Como vê o futuro do cavaquinho português enquanto instrumento solista?

Vai continuar a evoluir e a entrar no dia-a-dia das pessoas e da nossa cultura, mas cada vez mais distanciada do folclore. Cada vez vão aparecer melhores tocadores e cada vez mais originais. Acho que, sob este aspecto, são boas notícias.

 

Que projetos tem para o futuro no que diz respeito ao cavaquinho Português?

Talvez a edição de um disco lá mais para a frente. Em 2008 editei um disco sobre a viola toeira, em 2016 sobre a braguesa, e este ano será lançado, em Maio, um sobre a Amarantina. Sempre quis fazer um disco com cavaquinho. Quando conseguir desenhar-lhe um projecto que eu considere minimamente consistente e original, avanço.

 

 Que assuntos gostaria de ver estudados sobre o cavaquinho português?

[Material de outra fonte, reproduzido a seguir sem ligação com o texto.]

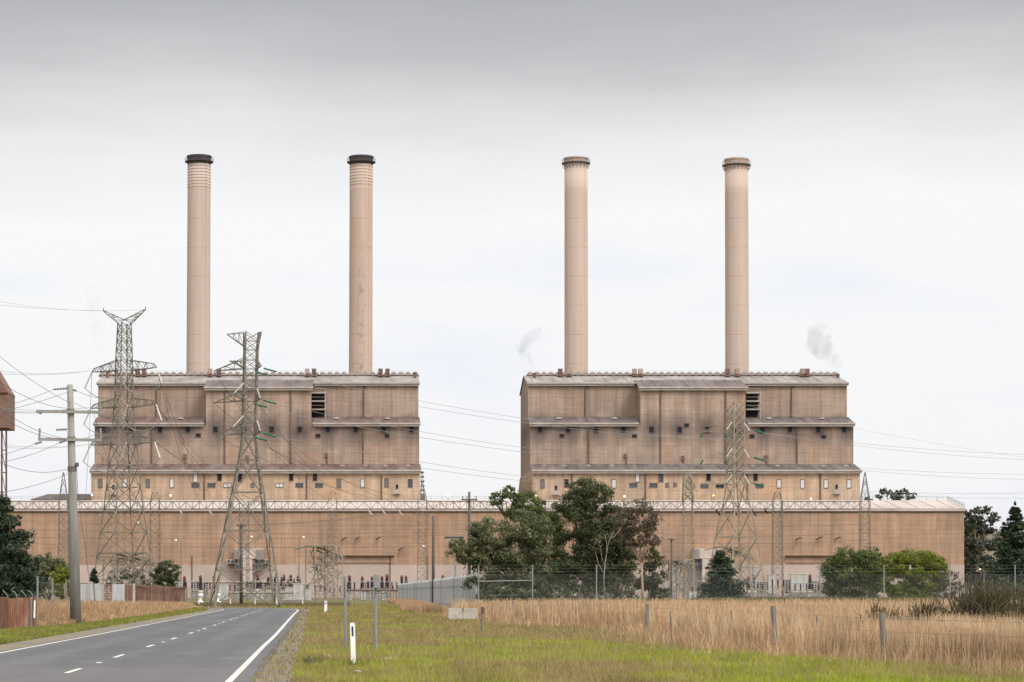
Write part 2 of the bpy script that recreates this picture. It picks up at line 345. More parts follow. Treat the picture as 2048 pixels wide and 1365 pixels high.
# distant rise on the right
m = MB(); hx = np.linspace(80, 900, 40); hy = np.linspace(1150, 1900, 14); rows = []
hv = [(x, y, -2+44*math.exp(-((x-480)/190)**2)*min(1, (y-1150)/350)+4*math.sin(x*.02)*min(1, (y-1150)/350)) for y in hy for x in hx]
m.add(hv, [(j*40+i, j*40+i+1, (j+1)*40+i+1, (j+1)*40+i) for j in range(13) for i in range(39)])
struct(m.build('hill', mat('dry_hill', (.115, .09, .06), .95, .3, .03), smooth=True))

# ------------------------------------------------------------------ power station: turbine hall
YH = 700.
K['hall'] = wallmat('hall_wall', (.36, .232, .155), (.28, .19, .138), 1.35, 3.9, (.29, .165, .10), .26, None, .82)
hall = thing('turbine_hall', 'long low orange brown turbine hall in front of the tiered boiler houses', 'power station', (0, YH, 0))
hx0, hx1 = -190., X(1928, YH); ztop = Z(1022, YH); zpl = Z(1130, YH)
MB().prism([(YH, zpl), (YH, ztop), (YH+21, ztop+3.1), (YH+42, ztop), (YH+42, zpl)], hx0, hx1).build('wall', K['hall'], hall)
MB().box(hx0, hx1+.05, YH-.12, YH+42, 0, zpl-.02).build('plinth', K['plinth'], hall)
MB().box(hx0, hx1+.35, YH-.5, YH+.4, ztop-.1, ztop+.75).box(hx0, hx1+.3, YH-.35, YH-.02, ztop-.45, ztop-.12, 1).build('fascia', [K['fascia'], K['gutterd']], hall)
rf = MB(); rf.prism([(YH-.3, ztop+.78), (YH+21, ztop+3.95), (YH+42.3, ztop+.8), (YH+42.3, ztop+.6), (YH+21, ztop+3.6), (YH-.3, ztop+.5)], hx0, hx1+.3)
for k in range(60):
    x = hx1-3.2-k*5.3; rf.bar((x, YH-.2, ztop+.86), (x, YH+20.8, ztop+3.99), .18, .10)
rf.build('roof', K['hallroof'], hall)
rl = MB()
for k in range(12):
    y = YH+k*1.85; zz = ztop+.8+3.17*(y-YH)/21.3; rl.bar((hx1+.1, y, zz), (hx1+.1, y, zz+1.3), .09)
for h in (.7, 1.3): rl.bar((hx1+.1, YH, ztop+.8+h), (hx1+.1, YH+21, ztop+3.95+h), .09)
rl.build('railing', K['steeld'], hall)
rl = MB(); zr = ztop+3.95
for k in range(95):
    x = hx1-3-k*3.3
    rl.bar((x, YH+20, zr), (x, YH+20, zr+1.2), .07)
for h in (.6, 1.2): rl.bar((hx0, YH+20, zr+h), (hx1-1, YH+20, zr+h), .06)
rl.build('railing', K['steeld'], hall)
# wing-windowed control cabins standing proud of the wall
def cabin(p0):
    q = lambda dx: X(p0+dx, YH)
    zz = lambda y: Z(y, YH)
    m = MB(); m.box(q(-29), q(29), YH-4, YH+.2, zz(1118), zz(1098)); m.box(q(14), q(29.5), YH-4.2, YH-.5, zz(1120), zz(1100), 1); m.box(q(-29.5), q(-19), YH-4.1, YH-.5, zz(1119), zz(1099), 1)
    m.box(q(-14), q(7), YH-5, YH+.1, zz(1190), zz(1119), 0)
    m.box(q(-45), q(-14.2), YH-3, YH+.1, zz(1128.5), zz(1119.5), 0); m.box(q(7.2), q(40), YH-3, YH+.1, zz(1128.5), zz(1119.5), 0)
    m.add([(q(7.2), YH-2.5, zz(1129)), (q(30), YH-2.5, zz(1129)), (q(7.2), YH-2.5, zz(1150)), (q(7.2), YH, zz(1129)), (q(30), YH, zz(1129)), (q(7.2), YH, zz(1150))], [(0, 1, 2), (3, 5, 4), (0, 3, 4, 1), (1, 4, 5, 2), (0, 2, 5, 3)], 1)
    o = m.build('control_cabin', [K['pinkwhite'], K['grey']], hall)
    for grp, y0, y1, y2, y3, wd in (((-43, -36, -29, -22), YH-3.12, YH-3.03, 1127.5, 1121, 6), ((12, 19, 26, 33), YH-3.12, YH-3.03, 1127.5, 1121, 6), ((-27, -20), YH-3.1, YH-2.6, 1137, 1130, 6.6), ((12, 19), YH-3.1, YH-2.6, 1137, 1130, 6.6)):
        w_ = MB()
        for k, x0 in enumerate(grp): w_.box(q(x0), q(x0+wd), y0, y1, zz(y2), zz(y3))
        w_.box(q(grp[0]-.6), q(grp[-1]+wd+.6), y0+.02, y1+.04, zz(y2+.5), zz(y3-.5), 1); w_.build('window', [K['bluegl'], K['pinkwhite']], o)
cabin(499); cabin(1414)
m = MB(); m.box(X(1383, YH), X(1417, YH), YH-2.6, YH-.3, .2, Z(1135, YH)); m.build('stair_block', K['grey'], hall)
for a, b, y in ((672, 788, 1112), (1570, 1690, 1112), (1120, 1330, 1113)):
    m = MB(); m.box(X(a, YH), X(b, YH), YH-1.2, YH+.1, Z(y+.8, YH), Z(y-.8, YH)); m.box(X(a+1, YH), X(b-1, YH), YH-.25, YH+.1, Z(y+14, YH), Z(y+1.0, YH), 1); m.build('canopy', [K['pipe'], K['browned']], hall)
for px in (855, 780, 384, 1655): MB().box(X(px-1, YH), X(px+1, YH), YH-.35, YH+.1, 0.2, Z(1112, YH)).build('downpipe', K['pipe'], hall)
for px, py in ((688, 1078), (715, 1077), (756, 1077), (1595, 1078), (1637, 1077), (1674, 1077), (802, 1098)):
    m = MB(); a = P(px-4, py+2, YH); a.y = YH; b = P(px+3, py-1.5, YH); b.y = YH-1.6; m.bar(a, b, .28); m.box(b.x-.35, b.x+.5, b.y-.4, b.y+.3, b.z-.15, b.z+.2); m.build('wall_lamp', K['brownsteel'], hall)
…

Sinceramente, acho que o caminho que está a seguir é correcto, é o possível, e já abrange muita gente com formação e, de uma maneira geral, a sua continuidade e evolução está assegurada. Penso que o cavaquinho vai seguir o seu rumo natural, abrangerá outras vertentes musicais, evoluirá como tudo. O que aconteceu até agora é fantástico e o que vem a seguir só pode ser melhor, mas é preciso tempo para que os projectos se consolidem.

 

Que sugestões tem para dar?

Há, contudo, algo que me assusta, e ainda em complemento da resposta anterior. É o facto de haver ainda muitos “professores” e “formadores” de cavaquinho, um pouco por todo o lado, e sem qualquer preparação musical nem sabedoria, nem pedagogia para ensinar. Mas ensinam. E isto por vezes está a desmotivar alunos, a criar conflitos e a estagnar alguns nichos da sua evolução. O cavaquinho é um instrumento como outro qualquer e necessita de ser ensinado dentro dos padrões que definem o ensino dos instrumentos de corda dedilhada. E muitas das vezes está a ser ensinado como um instrumento de “ramaldeira”, um acessório, mero acompanhante do canto. E isto é muito negativo porque, de um momento para o outro, e só por saber fazer dois ou três acordes, já se é “professor” de cavaquinho. E isto é menosprezar e desrespeitar o instrumento. E, principalmente, os alunos.